日ごろからSNSにメッセージが来るため、今でもレッズのファン・サポーターの愛情は感じている。それでも、直接的な愛情表現がうれしかった。
そして変わらない思いがある。
1勝の重みがそうであるように、ベルギーで学んだことも当然あるが、橋岡は移籍決定時の決意、浦和への「恩返し」を胸にヨーロッパで戦っている。
「小さいころからずっと浦和で育って、浦和レッズに入って、ここまで育ててくれたのも浦和レッズだと思っています。浦和の街もそうです。ここまで来られたのは、今まで関わってくれた人たちのおかげだと思っています。レッズのみなさんにも恩返ししたいですし、ファン・サポーターのみなさんにも恩返ししたいです」
恩返しとは何か。何か物を贈ったり、金銭面で協力したりすることはできるだろう。ただ、それは大変なことではあっても、やり難いことではない。

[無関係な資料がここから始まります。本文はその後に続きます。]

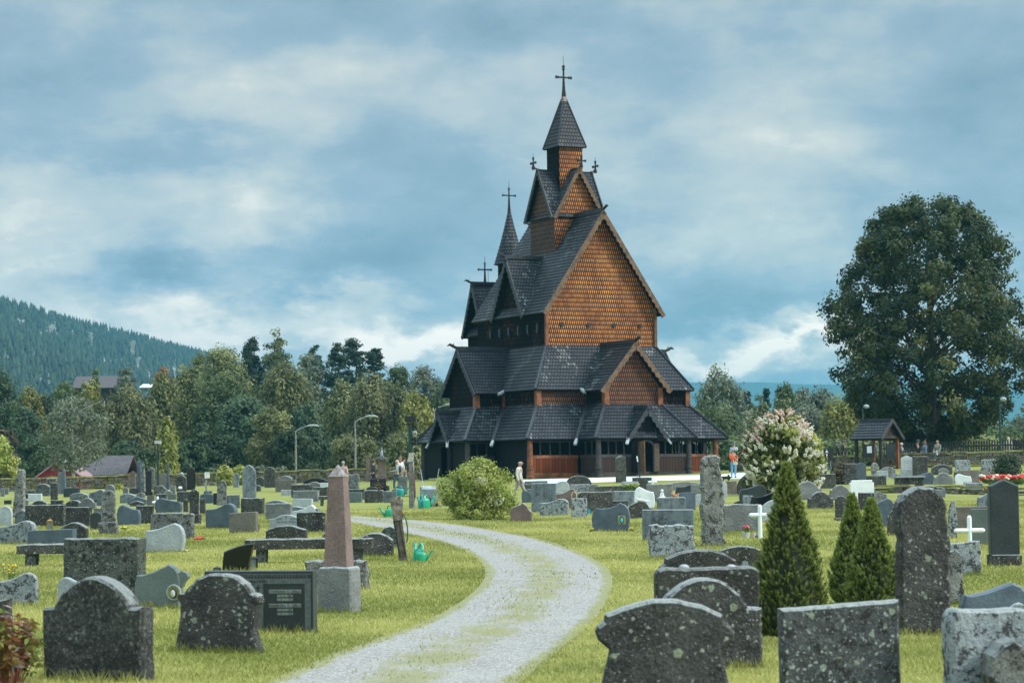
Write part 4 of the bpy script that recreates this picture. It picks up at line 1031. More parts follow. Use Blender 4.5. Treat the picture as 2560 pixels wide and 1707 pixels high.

「何かを贈ったから恩返し、とかではないと思っているんです。結果を残すだけだと思っています。浦和レッズを出た以上、ずっと海外でプレーするという意気込みで来ています。結果を残し続けて、応援してくださるみなさんから『橋岡、こんなところまでいったよ』と思ってもらえるようにしたいです」
結果とは何か。それを語る純粋さもまた、変わらなかった。
「(欧州)チャンピオンズリーグ優勝です。それから、ワールドカップに出場していい成績を残すことです。『浦和レッズから世界に旅立った橋岡大樹』。そう言われるようにがんばります」
自らが活躍し、結果を残すことで、お世話になった浦和レッズ、浦和の街を世界に発信する。浦和の『輪』を世界につなげるべく、橋岡は世界と戦っていく。